A theoretical justification of how Anderson acceleration improves linear convergence rates
Sara Pollock, University of Florida
3:30 – 5PM
Thursday Mar 7, 2019
POB 6.304
Abstract
The extrapolation method known as Anderson acceleration has been used for decades to speed the convergence of nonlinear solvers in many applications. A mathematical justification of the improved convergence rate however has remained elusive. Here, we provide theory to establish the improved convergence rate. The key ideas of the analysis are relating the difference of consecutive iterates to residuals based on performing the inner-optimization in a Hilbert space setting, and explicitly defining the gain in the optimization stage to be the ratio of improvement over a step of the unaccelerated fixed point iteration.
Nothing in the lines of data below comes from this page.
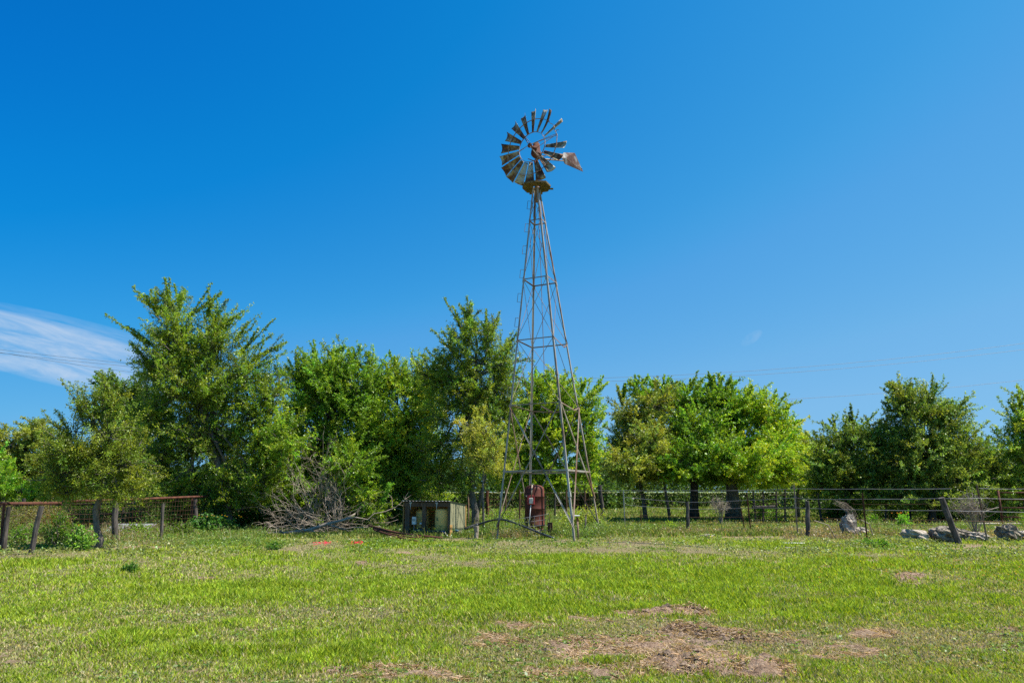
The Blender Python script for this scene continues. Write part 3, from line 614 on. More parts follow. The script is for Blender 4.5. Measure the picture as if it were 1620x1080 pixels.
# left pipe-rail fence, running away from the camera
RT_=0; rt = empty('pipe_rail_fence', gnd(6, 870), 'old fence with a rusty pipe top rail and square wire mesh on the left', 'fence')
post(rt, 6, 872, 14, 801, .055, 'bark_dark'); post(rt, 2, 868, 7, 798, .035, 'rust', 'rusty pipe post')
post(rt, 48, 876, 66, 800, .055, 'weathered', 'leaning grey wooden post'); post(rt, 183, 856, 182, 791, .085, 'weathered', 'thick wooden post with a split top')
post(rt, 255, 857, 258, 796, .045, 'weathered'); post(rt, 304, 842, 304, 788, .045, 'rust', 'rusty pipe post'); post(rt, 310, 842, 309, 787, .07, 'weathered')
post(rt, 365, 836, 365, 800, .06, 'bark_dark')
yl = [gnd(-14, 877)[1], gnd(95, 866)[1], gnd(186, 855)[1], gnd(310, 841)[1], gnd(352, 838.5)[1]]
r1 = [at(-40, 796.5, 17.6), at(0, 796.5, 18.3), at(50, 796, 19.1), at(96, 795.5, 19.9)]; r2 = [at(100, 793, 20), at(190, 790.5, 21.8), at(250, 788, 23.6), at(310, 785.5, 25.8), at(352, 784, 27)]
MB().tube(r1, .042, 9).build('top_rail', 'rust', rt, True); MB().tube(r2, .042, 9).build('top_rail', 'rust', rt, True)
RT = np.array(r1+r2)
def rail(Y): return np.array([np.interp(Y, RT[:, 1], RT[:, 0]), Y, np.interp(Y, RT[:, 1], RT[:, 2])])
mb = MB(); Ys = np.arange(17.7, 26.9, .155)
for q, Y in enumerate(Ys):
    t_ = rail(Y); g_ = float(gh(t_[0], Y)); w = .02*math.sin(q*.7)
    mb.tube([[t_[0]+.05, Y, g_], [t_[0]+.05+w, Y, g_+.5], [t_[0]+.05, Y, t_[2]-.03]], .003, 4, False)
for k in range(8):
    pts = []
    for q, Y in enumerate(Ys[::3]): t_ = rail(Y); pts.append([t_[0]+.05+.012*math.sin(q+k), Y, .06+k*.15+.02*math.sin(q*.8+k)])
    mb.tube(pts, .003, 4, False)
mb.build('wire_mesh', 'wire_rust', rt)
# older fence behind it on the left
rt = empty('corral_fence', onground(38, 27.5), 'old wooden corral fence behind the pipe rail fence', 'fence')
cf = [(4,793),(38,788),(71,791),(110,795),(157,793),(195,793),(222,789),(235,786)]
for px, py in cf: post(rt, px-1, 0, px, py, .06, 'weathered', Y=26.0 + (px/60.))
for zz_ in (.55, .95):
    MB().tube([at(px, 777+ (1.45-zz_)*1080/28., 26.0+px/60.)*np.array([1,1,0])+[0,-.1,zz_+.03*math.sin(px)] for px, _ in cf], .045, 7, jit=.1).build('rail', 'bark_dark', rt)
# woven wire field fence behind the windmill
rt = empty('field_fence', onground(741, 29), 'woven wire field fence with thin posts behind the windmill', 'fence')
for px, py, m_ in ((741,772,'steel_rust'),(764,768,'wire_rust'),(771,776,'rust'),(800,772,'wire_rust'),(822,774,'wire_rust'),(878,778,'weathered'),(896,775,'wire_rust'),(925,776,'wire_rust')): post(rt, px, 0, px, py, .035 if m_ != 'rust' else .07, m_, Y=29.)
post(rt, 955, 0, 949, 767, .085, 'bark_dark', 'dark leaning wooden post', Y=28.6)
mb = MB()
for x in np.arange(735, 952, 3.6):
    g_ = onground(x, 29); mb.tube([g_, [g_[0], 29, 1.42]], .004, 4, False)
for zz_ in (.1,.22,.36,.52,.7,.9,1.12,1.40): mb.tube([[onground(x, 29)[0], 29, zz_+.01*math.sin(x)] for x in (735,780,820,860,905,952)], .005, 4, False)
mb.build('wire_mesh', 'wire_rust', rt)
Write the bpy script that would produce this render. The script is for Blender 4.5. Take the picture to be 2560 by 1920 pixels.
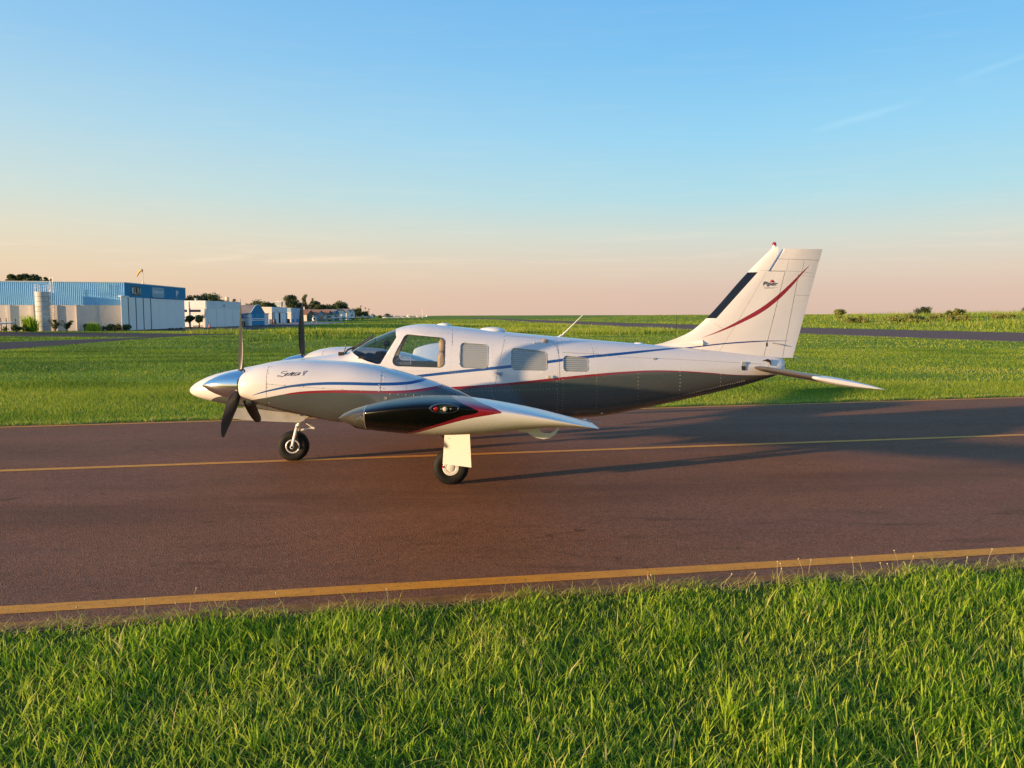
import bpy, bmesh, math, random
import numpy as np
from mathutils import Vector, Matrix

for o in list(bpy.data.objects):
    bpy.data.objects.remove(o)
S = bpy.context.scene
C = S.collection
R = math.radians
rng = np.random.default_rng(7)
random.seed(7)

# ---------------------------------------------------------------- camera
CAM_H, FPX = 1.984, 2009.0
cam = bpy.data.cameras.new('camera')
cam_o = bpy.data.objects.new('camera', cam)
C.objects.link(cam_o)
cam.sensor_width = 36.0
cam.lens = 36.0 * FPX / 2560.0
cam.clip_start, cam.clip_end = 0.1, 9000.0
cam_o.location = (0, 0, CAM_H)
cam_o.rotation_euler = (R(90) - math.atan((960 - 789) / FPX), 0, 0)
S.camera = cam_o

# ---------------------------------------------------------------- light
SUN_EL = 6.7
SUN_DIR = Vector((-0.900, -0.436, 0)).normalized()       # horizontal direction towards the sun
sun_az = math.atan2(SUN_DIR.x, SUN_DIR.y)
world = bpy.data.worlds.new('World')
S.world = world
world.use_nodes = True
wn, wl = world.node_tree.nodes, world.node_tree.links
wn.clear()


def lin(r, g, b):
    f = lambda c: (c / 255 / 12.92) if c / 255 <= 0.04045 else ((c / 255 + 0.055) / 1.055) ** 2.4
    return (f(r), f(g), f(b), 1.0)


def wnode(t, **k):
    n = wn.new(t)
    for a, v in k.items():
        setattr(n, a, v)
    return n


def wmath(op, a, b=None, clamp=False):
    n = wn.new('ShaderNodeMath')
    n.operation = op
    n.use_clamp = clamp
    for i, v in enumerate((a, b)):
        if v is None:
            continue
        if isinstance(v, (int, float)):
            n.inputs[i].default_value = v
        else:
            wl.new(v, n.inputs[i])
    return n.outputs[0]


def wramp(fac, stops):
    n = wn.new('ShaderNodeValToRGB')
    cr = n.color_ramp
    cr.interpolation = 'EASE' if False else 'LINEAR'
    while len(cr.elements) < len(stops):
        cr.elements.new(0.5)
    for e, (p, c) in zip(cr.elements, stops):
        e.position = p
        e.color = c
    wl.new(fac, n.inputs[0])
    return n.outputs[0]


def wmix(fac, a, b, mode='MIX'):
    n = wn.new('ShaderNodeMix')
    n.data_type = 'RGBA'
    n.blend_type = mode
    if isinstance(fac, (int, float)):
        n.inputs[0].default_value = fac
    else:
        wl.new(fac, n.inputs[0])
    for i, v in ((6, a), (7, b)):
        if isinstance(v, tuple):
            n.inputs[i].default_value = v
        else:
            wl.new(v, n.inputs[i])
    return n.outputs[2]


tc = wnode('ShaderNodeTexCoord')
sep = wnode('ShaderNodeSeparateXYZ')
wl.new(tc.outputs['Generated'], sep.inputs[0])
elev = wmath('MULTIPLY', wmath('ARCSINE', wmath('MAXIMUM', sep.outputs[2], 0.0)), 180 / math.pi / 90.0)   # 0..1 = 0..90 deg
hd = wnode('ShaderNodeVectorMath', operation='DOT_PRODUCT')
wl.new(tc.outputs['Generated'], hd.inputs[0])
hd.inputs[1].default_value = SUN_DIR
sunward = wnode('ShaderNodeMapRange')
wl.new(hd.outputs['Value'], sunward.inputs[0])
sunward.inputs[1].default_value, sunward.inputs[2].default_value = -0.62, 0.85
d = 1 / 90.0
cool = wramp(elev, [(0, lin(217, 186, 171)), (1.6 * d, lin(218, 190, 174)), (3.4 * d, lin(219, 203, 187)), (5.5 * d, lin(206, 214, 206)),
                    (8 * d, lin(176, 216, 226)), (12 * d, lin(150, 208, 238)), (17 * d, lin(124, 192, 238)), (23 * d, lin(104, 176, 234)),
                    (45 * d, lin(86, 144, 206)), (90 * d, lin(66, 114, 176))])
warm = wramp(elev, [(0, lin(246, 204, 158)), (2 * d, lin(246, 212, 166)), (5 * d, lin(242, 220, 182)), (8.5 * d, lin(226, 224, 206)),
                    (12 * d, lin(202, 219, 220)), (17 * d, lin(168, 206, 232)), (23 * d, lin(140, 192, 234)), (32 * d, lin(116, 176, 228)),
                    (50 * d, lin(90, 148, 206)), (90 * d, lin(66, 114, 176))])
grad = wmix(sunward.outputs[0], cool, warm)
sky = wnode('ShaderNodeTexSky')
sky.sky_type = 'NISHITA'
sky.sun_disc = False
sky.sun_elevation = R(SUN_EL)
sky.sun_rotation = sun_az
sky.air_density, sky.dust_density, sky.ozone_density = 1.0, 1.2, 1.5
nish = wmix(1.0, sky.outputs[0], (0.10, 0.10, 0.10, 1), 'MULTIPLY')
col = wmix(0.88, nish, grad)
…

The main result we prove is this method of acceleration improves the convergence rate of a fixed point iteration to first order by a factor of the gain at each step as the method converges.
Bio
Sara Pollock is an Assistant Professor at University of Florida. She earned her Ph.D. in Mathematics with a specialization in Computational Science from the University of California, San Diego, in 2012. She also holds a B.S. in Mathematics from the University of New Mexico, and an M.S. in Applied Mathematics from the University of Washington, Seattle. She works on finite element methods for nonlinear and multiscale problems, and works on developing efficient and robust solution techniques and well-posedness of the underlying systems.